The President of SUU sent out an email for finals week to students, then also shared it to Facebook. He shared his experience with going for a morning run and some lessons to be learned from it. I found it very relevant to my predicament of low motivation for running.
Some of the wisdom shared: "If I put on sufficient layers to feel good when I first step outside and start running I know I will be overheating in less than a mile. So, in order to be comfortable along a 90-minute run I have to be uncomfortable for the first three or four minutes. ... Getting started is always the most difficult part of the project- the first 3 or 4 minutes. Nothing feels better than sticking with a task until it is completed. Don't deny yourself that feeling by quitting too early.

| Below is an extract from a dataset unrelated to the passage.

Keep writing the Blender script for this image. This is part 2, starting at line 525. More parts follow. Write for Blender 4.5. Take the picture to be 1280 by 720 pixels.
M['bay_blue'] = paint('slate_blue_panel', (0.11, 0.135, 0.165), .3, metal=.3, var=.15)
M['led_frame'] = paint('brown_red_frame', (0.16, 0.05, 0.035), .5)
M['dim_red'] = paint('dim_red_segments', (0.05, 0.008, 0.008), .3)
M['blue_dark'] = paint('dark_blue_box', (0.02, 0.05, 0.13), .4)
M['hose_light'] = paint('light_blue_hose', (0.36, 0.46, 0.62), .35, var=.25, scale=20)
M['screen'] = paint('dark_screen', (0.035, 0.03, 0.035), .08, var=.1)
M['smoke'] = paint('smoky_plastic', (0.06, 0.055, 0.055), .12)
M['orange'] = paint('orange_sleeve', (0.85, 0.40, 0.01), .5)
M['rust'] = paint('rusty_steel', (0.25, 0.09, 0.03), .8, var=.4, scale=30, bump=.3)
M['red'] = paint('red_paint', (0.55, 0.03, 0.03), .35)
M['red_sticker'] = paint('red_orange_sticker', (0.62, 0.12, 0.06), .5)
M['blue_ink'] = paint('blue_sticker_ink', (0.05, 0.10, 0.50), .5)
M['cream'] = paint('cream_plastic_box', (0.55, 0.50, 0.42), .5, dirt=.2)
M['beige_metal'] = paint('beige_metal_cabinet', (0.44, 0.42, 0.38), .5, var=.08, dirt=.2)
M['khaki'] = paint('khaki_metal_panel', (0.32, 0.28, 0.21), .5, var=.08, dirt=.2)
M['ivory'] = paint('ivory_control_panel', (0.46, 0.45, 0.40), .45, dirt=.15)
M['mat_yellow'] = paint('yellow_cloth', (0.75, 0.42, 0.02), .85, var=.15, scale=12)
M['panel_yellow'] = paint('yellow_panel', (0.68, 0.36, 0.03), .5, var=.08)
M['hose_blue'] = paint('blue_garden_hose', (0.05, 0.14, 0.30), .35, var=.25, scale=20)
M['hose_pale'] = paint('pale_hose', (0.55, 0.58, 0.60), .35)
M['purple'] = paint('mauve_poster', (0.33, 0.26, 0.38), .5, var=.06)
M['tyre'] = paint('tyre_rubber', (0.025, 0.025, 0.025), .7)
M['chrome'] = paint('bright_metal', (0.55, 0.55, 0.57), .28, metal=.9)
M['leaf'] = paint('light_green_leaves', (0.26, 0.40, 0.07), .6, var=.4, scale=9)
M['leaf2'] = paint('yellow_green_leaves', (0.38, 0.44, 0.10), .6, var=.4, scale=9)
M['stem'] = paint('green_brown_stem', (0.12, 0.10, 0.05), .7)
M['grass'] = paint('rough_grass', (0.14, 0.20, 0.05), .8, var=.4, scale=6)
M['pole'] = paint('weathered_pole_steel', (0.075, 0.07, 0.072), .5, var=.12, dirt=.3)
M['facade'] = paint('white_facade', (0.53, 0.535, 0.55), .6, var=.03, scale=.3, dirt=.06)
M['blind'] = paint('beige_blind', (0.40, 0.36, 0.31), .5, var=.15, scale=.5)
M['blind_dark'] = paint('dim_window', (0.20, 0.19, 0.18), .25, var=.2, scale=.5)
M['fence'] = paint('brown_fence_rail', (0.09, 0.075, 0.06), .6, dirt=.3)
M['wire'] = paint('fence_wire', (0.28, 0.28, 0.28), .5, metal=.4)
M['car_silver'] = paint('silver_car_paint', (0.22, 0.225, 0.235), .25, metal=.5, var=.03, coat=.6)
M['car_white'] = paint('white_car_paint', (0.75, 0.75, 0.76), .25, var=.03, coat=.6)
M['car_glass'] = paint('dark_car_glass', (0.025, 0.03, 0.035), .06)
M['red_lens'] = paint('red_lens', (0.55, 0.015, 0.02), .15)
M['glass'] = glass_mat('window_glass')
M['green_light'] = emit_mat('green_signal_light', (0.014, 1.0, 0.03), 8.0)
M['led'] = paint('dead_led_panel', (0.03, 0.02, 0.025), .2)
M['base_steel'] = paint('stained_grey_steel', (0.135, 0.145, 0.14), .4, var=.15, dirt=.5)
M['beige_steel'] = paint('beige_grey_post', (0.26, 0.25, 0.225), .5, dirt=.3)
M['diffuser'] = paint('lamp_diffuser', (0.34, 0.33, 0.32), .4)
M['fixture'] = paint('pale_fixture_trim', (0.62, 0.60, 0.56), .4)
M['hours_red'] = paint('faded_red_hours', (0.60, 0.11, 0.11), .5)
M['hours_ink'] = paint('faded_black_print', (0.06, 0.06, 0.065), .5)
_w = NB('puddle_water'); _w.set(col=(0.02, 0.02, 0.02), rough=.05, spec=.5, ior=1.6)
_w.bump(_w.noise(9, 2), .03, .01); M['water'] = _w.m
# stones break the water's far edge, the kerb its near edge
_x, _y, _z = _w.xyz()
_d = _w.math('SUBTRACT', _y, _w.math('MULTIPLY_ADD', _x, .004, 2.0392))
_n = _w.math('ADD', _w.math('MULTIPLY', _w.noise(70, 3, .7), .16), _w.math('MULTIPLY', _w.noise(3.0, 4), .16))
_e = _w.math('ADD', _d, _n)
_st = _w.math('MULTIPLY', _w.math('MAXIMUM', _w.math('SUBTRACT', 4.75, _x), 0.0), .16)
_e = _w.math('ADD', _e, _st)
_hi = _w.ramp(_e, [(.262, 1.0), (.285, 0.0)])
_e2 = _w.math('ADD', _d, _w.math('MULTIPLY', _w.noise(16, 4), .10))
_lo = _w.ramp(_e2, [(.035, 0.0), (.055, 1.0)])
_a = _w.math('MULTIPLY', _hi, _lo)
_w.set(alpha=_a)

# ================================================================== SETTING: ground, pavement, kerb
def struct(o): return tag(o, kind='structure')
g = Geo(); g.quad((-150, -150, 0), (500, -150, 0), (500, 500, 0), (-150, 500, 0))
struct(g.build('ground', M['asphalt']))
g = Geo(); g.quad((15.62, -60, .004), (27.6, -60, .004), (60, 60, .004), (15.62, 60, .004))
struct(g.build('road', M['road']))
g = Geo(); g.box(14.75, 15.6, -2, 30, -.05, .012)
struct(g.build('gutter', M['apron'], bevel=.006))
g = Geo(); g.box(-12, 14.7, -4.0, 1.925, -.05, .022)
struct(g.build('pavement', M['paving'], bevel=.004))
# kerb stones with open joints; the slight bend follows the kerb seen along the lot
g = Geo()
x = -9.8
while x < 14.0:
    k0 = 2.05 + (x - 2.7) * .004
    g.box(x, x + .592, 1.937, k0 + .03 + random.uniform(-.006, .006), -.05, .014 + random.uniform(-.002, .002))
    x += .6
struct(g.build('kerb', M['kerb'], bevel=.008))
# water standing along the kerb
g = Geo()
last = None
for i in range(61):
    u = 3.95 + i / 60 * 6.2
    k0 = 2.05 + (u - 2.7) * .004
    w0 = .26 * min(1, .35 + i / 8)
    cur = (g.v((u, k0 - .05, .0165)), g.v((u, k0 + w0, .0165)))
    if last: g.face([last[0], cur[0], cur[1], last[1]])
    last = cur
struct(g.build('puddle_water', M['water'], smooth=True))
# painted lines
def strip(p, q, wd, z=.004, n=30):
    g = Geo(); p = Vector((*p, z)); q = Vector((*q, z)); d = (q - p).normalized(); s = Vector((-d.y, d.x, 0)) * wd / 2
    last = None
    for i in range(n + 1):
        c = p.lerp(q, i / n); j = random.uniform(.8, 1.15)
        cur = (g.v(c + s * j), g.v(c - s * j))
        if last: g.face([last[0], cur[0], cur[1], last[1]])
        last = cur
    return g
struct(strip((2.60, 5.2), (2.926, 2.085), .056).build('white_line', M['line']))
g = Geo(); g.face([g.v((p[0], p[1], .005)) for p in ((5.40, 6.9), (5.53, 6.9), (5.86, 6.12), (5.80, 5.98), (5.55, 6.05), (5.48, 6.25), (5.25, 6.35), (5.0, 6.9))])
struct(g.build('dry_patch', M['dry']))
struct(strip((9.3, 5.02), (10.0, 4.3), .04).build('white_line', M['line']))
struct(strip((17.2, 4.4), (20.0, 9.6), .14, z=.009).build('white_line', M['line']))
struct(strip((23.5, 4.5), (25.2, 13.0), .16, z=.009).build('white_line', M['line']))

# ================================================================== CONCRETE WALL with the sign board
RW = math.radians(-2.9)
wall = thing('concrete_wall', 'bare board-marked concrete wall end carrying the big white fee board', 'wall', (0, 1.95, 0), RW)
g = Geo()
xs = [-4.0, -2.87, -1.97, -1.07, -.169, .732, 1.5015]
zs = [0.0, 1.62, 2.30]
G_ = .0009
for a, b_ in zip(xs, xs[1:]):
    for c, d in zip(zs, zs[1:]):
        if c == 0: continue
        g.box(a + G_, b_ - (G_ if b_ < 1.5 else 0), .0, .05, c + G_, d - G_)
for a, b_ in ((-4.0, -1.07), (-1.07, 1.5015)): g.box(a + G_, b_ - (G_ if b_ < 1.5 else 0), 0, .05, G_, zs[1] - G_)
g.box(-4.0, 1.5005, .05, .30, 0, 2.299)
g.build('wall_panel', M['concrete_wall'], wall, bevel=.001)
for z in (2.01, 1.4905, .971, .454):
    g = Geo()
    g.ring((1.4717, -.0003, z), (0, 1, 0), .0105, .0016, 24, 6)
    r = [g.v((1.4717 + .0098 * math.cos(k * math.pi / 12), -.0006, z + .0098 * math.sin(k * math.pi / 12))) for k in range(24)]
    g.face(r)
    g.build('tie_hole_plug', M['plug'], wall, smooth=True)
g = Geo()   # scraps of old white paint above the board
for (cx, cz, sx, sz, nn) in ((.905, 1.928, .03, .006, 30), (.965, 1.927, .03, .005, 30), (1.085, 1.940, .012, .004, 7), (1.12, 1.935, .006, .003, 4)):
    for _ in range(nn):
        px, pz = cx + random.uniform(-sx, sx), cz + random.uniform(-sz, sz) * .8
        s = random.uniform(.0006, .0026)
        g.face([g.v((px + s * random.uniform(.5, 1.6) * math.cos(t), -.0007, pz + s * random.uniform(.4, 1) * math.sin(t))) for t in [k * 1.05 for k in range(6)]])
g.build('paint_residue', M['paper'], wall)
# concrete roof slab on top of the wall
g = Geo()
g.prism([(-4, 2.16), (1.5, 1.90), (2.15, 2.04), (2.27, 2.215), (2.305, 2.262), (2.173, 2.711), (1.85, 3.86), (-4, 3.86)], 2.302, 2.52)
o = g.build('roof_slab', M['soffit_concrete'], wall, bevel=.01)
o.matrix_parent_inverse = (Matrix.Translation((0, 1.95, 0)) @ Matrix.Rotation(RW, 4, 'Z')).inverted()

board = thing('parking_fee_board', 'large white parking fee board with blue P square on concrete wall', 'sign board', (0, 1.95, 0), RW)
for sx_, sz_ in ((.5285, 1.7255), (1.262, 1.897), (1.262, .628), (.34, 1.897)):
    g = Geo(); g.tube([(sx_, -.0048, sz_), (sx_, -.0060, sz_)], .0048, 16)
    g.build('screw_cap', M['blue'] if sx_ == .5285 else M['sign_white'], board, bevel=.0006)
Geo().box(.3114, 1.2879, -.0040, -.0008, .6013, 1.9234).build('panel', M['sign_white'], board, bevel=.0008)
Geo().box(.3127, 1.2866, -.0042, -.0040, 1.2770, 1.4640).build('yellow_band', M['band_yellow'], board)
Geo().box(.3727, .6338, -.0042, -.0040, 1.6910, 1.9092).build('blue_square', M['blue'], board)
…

"How do we talk ourselves into getting started if we don't want to? Well, I usually don't want to go running in the morning. So, I don't think about it. I just go through the motions to get ready. I put on my running clothes, eat a snack, get a drink, follow a pattern, and eventually I find myself outside. It's cold, so I start running to warm up. I work from easy and don't think about hard. Eventually the hard becomes easy with momentum and the force of habit.
"How do we keep going once we've started? I ususally don't think about how long or hard the run will be. That can cause me to feel overwhelmed and tired before I even get going. I just think about starting an easy run. I trick my mind into assuming I'll just go a little ways, and then, as Robert Frost wrote, "way leads on to way."
"Congratulations for making it this far. Consider how much you have been able to do, albeit less than perfectly, and take confidence from where you are to keep moving forward."
He of course related it to schoolwork and had a few more things to say, but that was the part that felt relevant.
A lot of the principles I already know, I just needed to be reminded. I think that the go through the motions and get going bit is great advice- it's a lot easier to go for a run when you're already getting ready for it than when you haven't even started. It's the getting started bit that I'm having difficulty with most.